Any approach that involves monitoring the prices of your positions to locate buying and selling opportunities is known as an active investing strategy. Acquisitions are made based on research or analysis, and the portfolio's purpose is usually to outperform a benchmark.

A benchmark can be an index or a mix of indices that offer some measure of how the overall stock market or segment of the market has performed. The amount the investor outperforms their benchmark is referred to as an alpha return. Active investors are looking to achieve alpha when they invest. To do so, investors use a variety of investing strategies such as value investing or market timing, a strategy that aims to anticipate the future movement of a stock, which allows them to trade accordingly.

Key advantages of active investing:

  • Hedging: Active managers can also use tactics like short-selling or put options to hedge their bets, and they might abandon certain companies or sectors when the risks become too great.
  • Flexibility: Active managers can choose every element of their portfolio.
  • Short-term opportunities: Traders can take advantage of the momentum and benefit from short-term highs or lows.

Key disadvantages of active investing:

  • Cost: actively managed funds are pricey. Due to all that buying and selling, they involve lots of transaction costs and fees.
  • Active risk: although investors try to predict stock’s movement, they can never be 100% sure about the future which can be very risky. In recent years, most active managers have underperformed their benchmark.

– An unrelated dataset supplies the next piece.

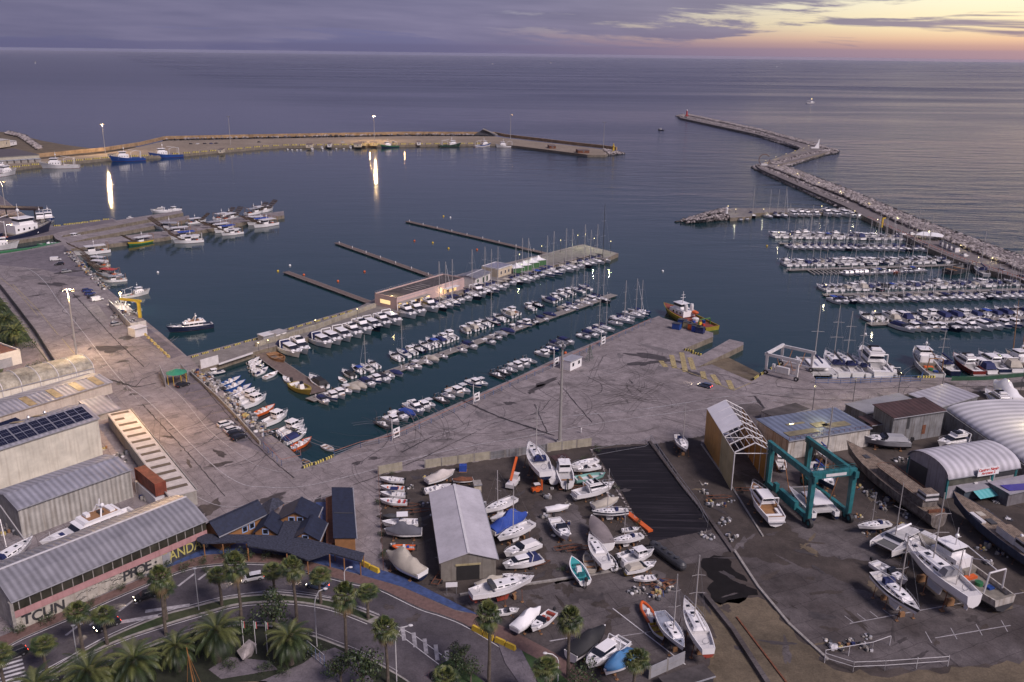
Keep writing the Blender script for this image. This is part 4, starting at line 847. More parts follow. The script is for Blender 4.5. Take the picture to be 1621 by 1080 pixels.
RDP = mat('red_letters', (.5, .03, .02), .6, var=0)
text('Cantiere Navale', sg, (L1*.51, -1.12, h1+1.1), 1.0, RDP, name='lettering', off=.03, sx=.9); text('Avezzano 2', sg, (L1*.51, -1.12, h1+.25), .95, RDP, name='lettering', off=.03, sx=.9)
mb = MB(); mb.box(L1*.37, L1*.38, -1., -.1, h1-.1, h1+.2, GR); mb.box(L1*.65, L1*.66, -1., -.1, h1-.1, h1+.2, GR); mb.build('sign_bracket', o)
for f in (.37, .56): mb = MB(); mb.box(L1*f, L1*f+1., -.5, -.1, h1*.5, h1*.62, W_); mb.build('air_conditioner', o)
o, L1, W1, h1 = hall('lean_to_office', 'grey lean-to with a striped turquoise awning in front of the arched workshop', 'shed', (1527, 778), (1574, 769), (1503, 762), 4.6, 'mono', .4, mat('dark_blue_wall', (.05, .07, .09), .8), mat('grey_felt_roof', (.27, .26, .29), .8, var=.2), ov=.2)
mb = MB()
for i in range(12): mb.hexa([(L1*.25+i*.62, -2.6, h1-1.1), (L1*.25+i*.62+.62, -2.6, h1-1.1), (L1*.25+i*.62+.62, -.3, h1-.2), (L1*.25+i*.62, -.3, h1-.2)], [(L1*.25+i*.62, -2.6, h1-1.05), (L1*.25+i*.62+.62, -2.6, h1-1.05), (L1*.25+i*.62+.62, -.3, h1-.12), (L1*.25+i*.62, -.3, h1-.12)], mat('turquoise_canvas', (.08, .35, .36), .7, var=.1) if i % 2 else mat('turquoise_pale', (.12, .4, .42), .7, var=.1))
mb.build('awning', o)
hall('grey_store', 'grey store with a blue tarpaulin strip at the right edge, below the arched workshop', 'shed', (1597, 782), (1680, 765), (1579, 763), 5.2, 'mono', .2, mat('store_wall', (.17, .16, .17), .8, dirt=.5), mat('store_roof', (.3, .28, .32), .7), ov=.2)
mb = MB(); p = at(1598, 778, 5.4); mb.hexa([(0, 0, 0), (9, 1.6, 0), (8, 4, .2), (-1, 2.4, .2)], [(0, 0, .06), (9, 1.6, .06), (8, 4, .26), (-1, 2.4, .26)], mat('violet_tarp', (.05, .04, .25), .7)); tag(mb.build('blue_tarpaulin', loc=(p.x, p.y, 5.5)), 'violet-blue tarpaulin laid on the grey store roof', 'tarpaulin')
# pier bar building
o, L1, W1, h1 = hall('pier_bar', 'long low pink bar building with lit terraces on the pier', 'bar', (628, 474), (735, 442), (612, 461), 6.3, 'flat', 0, mat('pale_pink_render', (.52, .38, .35), .8, var=.1, dirt=.15), ROFF, ov=-.2)
mb = MB()
for a, b in (((0, .15), (L1, .15)), ((0, W1-.15), (L1, W1-.15)), ((.15, 0), (.15, W1)), ((L1-.15, 0), (L1-.15, W1))): mb.beam((a[0], a[1], h1+.3), (b[0], b[1], h1+.3), .3, .7, MC['pale_pink_render'])
mb.build('parapet', o)
mb = MB()
for a, b in (((0, W1), (L1, W1)), ((0, 0), (0, W1))):
    for z in (.9, 1.3): mb.tube((a[0], a[1], h1+z), (b[0], b[1], h1+z), .04, ST, 5)
for i in range(16): mb.tube((L1*i/15, W1, h1+.6), (L1*i/15, W1, h1+1.3), .04, ST, 5)
mb.build('roof_railing', o)
for i in range(5): panel(o, 'skylight_strip', L1*(.3+i*.06), L1*(.3+i*.06)+.9, W1*.25, W1*.75, h1+.17, h1+.3, mat('worn_roof_patch', (.2, .18, .17), .8))
panel(o, 'lit_window', -.08, 0, W1*.3, W1*.75, 1.4, 3.0, mat('lit_wall_panel', (1, .8, .4), emit=(1, .74, .35), es=.8, var=0))
panel(o, 'awning', .5, L1*.42, -2.6, -.05, 2.9, 3., mat('grey_awning', (.3, .27, .24), .8))
panel(o, 'awning', L1*.66, L1*.86, -2.6, -.05, 2.9, 3., W_)
for f in (.02, .12, .22, .32, .41): panel(o, 'lit_window', L1*f+.2, L1*f+2.1, -.09, -.0, .6, 2.4, mat('lit_window_warm', (1, .7, .3), emit=(1, .68, .28), es=.9, var=0))
for f in (.68, .76, .83): panel(o, 'lit_window', L1*f, L1*f+1.6, -.09, -.0, .6, 2.4, MC['lit_window_warm'])
bar = o; BL1, BW1, Bh = L1, W1, h1
o, L1, W1, h1 = hall('white_office', 'small white office with grey hipped roof beside the pink bar', 'office', (752, 441), (776, 431), (737, 433), 5.8, 'gable', .7, mat('white_render2', (.62, .58, .55), .8, var=.1), mat('slate_grey_roof', (.16, .16, .19), .7, var=.2), ov=.3)
for f in (.15, .5, .75): window(o, L1*f, L1*f+1., .6 if f > .4 else 1.6, 2.7, 0, GN)
o, L1, W1, h1 = hall('cream_office', 'cream flat-roofed office next to the white party tents on the pier', 'office', (789, 427), (811, 420), (777, 418), 5.8, 'flat', 0, mat('cream_render', (.55, .46, .33), .8, var=.1), mat('blue_grey_flat', (.2, .2, .27), .8), ov=-.2)
for f in (.15, .45, .7): window(o, L1*f, L1*f+.9, 1.2, 2.6, 0, W_)
mb = MB()
for a, b in (((0, .1), (L1, .1)), ((0, W1-.1), (L1, W1-.1)), ((.1, 0), (.1, W1)), ((L1-.1, 0), (L1-.1, W1))): mb.beam((a[0], a[1], h1+.25), (b[0], b[1], h1+.25), .2, .5, W_)
mb.build('parapet', o)
for i, (x, y) in enumerate(((817, 421), (829, 417), (841, 413), (852, 409))):
    p = at(x, y, 5.); o = empty('party_tent', (p.x, p.y, LZ), .5); mb = MB(); s = 3.
    mb.add([(-s, -s, 2.6), (s, -s, 2.6), (s, s, 2.6), (-s, s, 2.6), (-s*.3, -s*.3, 3.4), (s*.3, -s*.3, 3.4), (s*.3, s*.3, 3.4), (-s*.3, s*.3, 3.4), (0, 0, 4.6)], [(0, 1, 5, 4), (1, 2, 6, 5), (2, 3, 7, 6), (3, 0, 4, 7), (4, 5, 8), (5, 6, 8), (6, 7, 8), (7, 4, 8), (3, 2, 1, 0)], WG); mb.build('canopy', o)
    for a in (-s, s):
        for b in (-s, s): mb = MB(); mb.tube((a*.97, b*.97, 0), (a*.97, b*.97, 2.6), .06, W_); mb.build('leg', o)
    mb = MB(); mb.box(-s*.95, s*.95, -s*.97, -s*.94, 0, 2.3, mat('green_netting', (.05, .14, .05), .8)); mb.build('side_sheet', o)
    tag(o, 'white peaked party tent with green side, %s from the cream office' % ordw(i+1), 'tent', 'party tents on the pier')
def hut(name, label, A, B, C, ze, mw, mr, wins=2, kind='flat', r=0, ov=.15, cat='cabin'):
    o, Ln, W, h = hall(name, label, cat, A, B, C, ze, kind, r, mw, mr, ov=ov)
    for i in range(wins): x = Ln*(i+.5)/wins; window(o, x-.5, x+.5, h*.4, h*.75, 0, W_)
    return o
hut('quay_office_cabin', 'white cabin with grey flat roof on the apron beside the tall floodlight mast', (903, 573), (921, 565), (894, 566), 5.2, WG, mat('cabin_roof', (.3, .3, .34), .6), 2, 'mono', -.2)
hut('fuel_kiosk', 'small white kiosk with open canopy on the narrow pier', (437, 529), (453, 524), (433, 524), 4.4, WG, mat('kiosk_roof', (.35, .33, .33), .6), 1)
hut('fuel_canopy', 'dark flat canopy joined to the white kiosk on the narrow pier', (417, 533), (437, 528), (414, 528), 4.3, GR, W_, 0)
for i, (x, y) in enumerate(((1487, 381), (1494, 384), (1501, 387), (1508, 390))): hut('breakwater_cabin', 'small white cabin on the breakwater road, %s from the left in its row' % ordw(i+1), (x, y), (x+5, y+2), (x+2, y-2), 5.2, WG, DG, 1)
p = at(1472, 371, 5.4); o = empty('white_marquee', (p.x, p.y, 2.6), -.5); mb = MB(); mb.add([(-7, -4, 2.4), (7, -4, 2.4), (7, 4, 2.4), (-7, 4, 2.4), (-4, 0, 4), (4, 0, 4)], [(0, 1, 5, 4), (1, 2, 5), (2, 3, 4, 5), (3, 0, 4), (3, 2, 1, 0)], WG); mb.build('canopy', o)
for a in (-6.8, 6.8):
    for b in (-3.8, 3.8): mb = MB(); mb.tube((a, b, 0), (a, b, 2.4), .08, W_); mb.build('leg', o)
tag(o, 'white marquee on the breakwater road beside the white cabins', 'marquee')
# far left shore
hall('shore_warehouse', 'pale low warehouse with dark roof on the far left shore', 'warehouse', (-80, 254), (62, 245), (-80, 241), 8., 'flat', 0, mat('shore_wall', (.38, .35, .28), .8), mat('shore_roof', (.08, .07, .08), .8), ov=.3)
for i in range(7):
    x = -10+i*11; hut('grey_market_stall', 'small grey roofed stall in front of the shore warehouse, %s from the left' % ordw(i+1), (x, 256-i*.6), (x+9, 255.4-i*.6), (x, 252-i*.6), 5., CO, mat('stall_roof', (.3, .32, .36), .6), 0)
hut('shore_house', 'pale house with light roof on the far left shore near the beach', (-20, 226), (15, 221), (-20, 215), 9., CR, mat('shore_house_roof', (.4, .38, .36), .7), 3, 'gable', 2.)
hut('shore_house', 'white house beside the far left beach, right of the pale house', (16, 225), (26, 223), (16, 219), 6., WG, mat('shore_house_roof', (.4, .38, .36), .7), 1, 'gable', 1.)
# mole buildings
for i, (x, y, w2, m) in enumerate(((170, 240, 9, CR), (345, 233, 7, CR), (484, 225, 10, CR), (518, 224, 6, W_), (560, 224, 12, CR), (566, 222, 14, YCW), (585, 222, 12, YCW), (660, 221, 6, W_), (870, 227, 10, RU), (915, 234, 18, RU))):
    hut('mole_hut', '%s hut on the far mole, %s from the left' % ('brown' if m is RU else 'pale', ordw(i+1)), (x, y+4), (x+w2, y+4), (x, y+2), 5.4, m, mat('hut_roof', (.14, .1, .09), .8), 1)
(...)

Passive vs Active Investing

Passive strategies, on the other hand, don’t focus on short-term fluctuations in a stock’s price. Passive investing also involves little to no research or analysis of individual companies. Instead, investors focus on spreading their money across many stocks or diversifying to gain exposure to the stock market. In this sense, passive investing doesn’t aim to beat the benchmark but instead to mimic it.

One focuses on analysis and valuations trying to achieve alpha and the other on diversification and long-term exposure. But why don’t passive investors also try to earn alpha? Well, the reason has to do with how passive investors view the market and individual investors’ knowledge. Passive investors largely believe in the efficient market hypothesis.

What is the efficient market hypothesis?

Efficient Market Hypothesis (or EMH) is a theory that was developed by Eugene Fama in the 1960s that states that at any given time a stock’s price will reflect all available information and trade at its fair value. All this means is that investors cannot identify stocks that are too expensive or too cheap.

EMH states that everything will trade at its intrinsic value, thus making it impossible to consistently generate alpha. After all, with so many traders participating in the market researching companies and looking for new information, the resulting buys and sells on aggregate should bring the stock price close to its actual worth.

Active investors on the other hand don’t believe that markets are completely efficient. Instead, they believe a stock’s price can often deviate and they try to extract an alpha out of these fluctuations.  

The takeaway: Should I try passive investing?

Passive investing has become more and more popular over the years. It's a simple, low-cost investment option, which is suitable for amateur investors because it eliminates the need to spend a lot of time studying stocks and watching the market.

The key principle of passive investing is that individuals who wait for the market to rise would profit financially in the long run. And that trading with the bare minimum gives the best results. The strategy is thus better suited to investors who prefer to be hands-off and have long-term goals. An active strategy is the way to go for those who want to try to beat the market and are willing to pay higher fees to do so.

Passive investment, on the surface, appears to be the greatest option for most investors as studies show disappointing results for the active managers over the years. Indeed, the last 10 years (2021 not included) passive was on a winning streak over actively managed stock funds.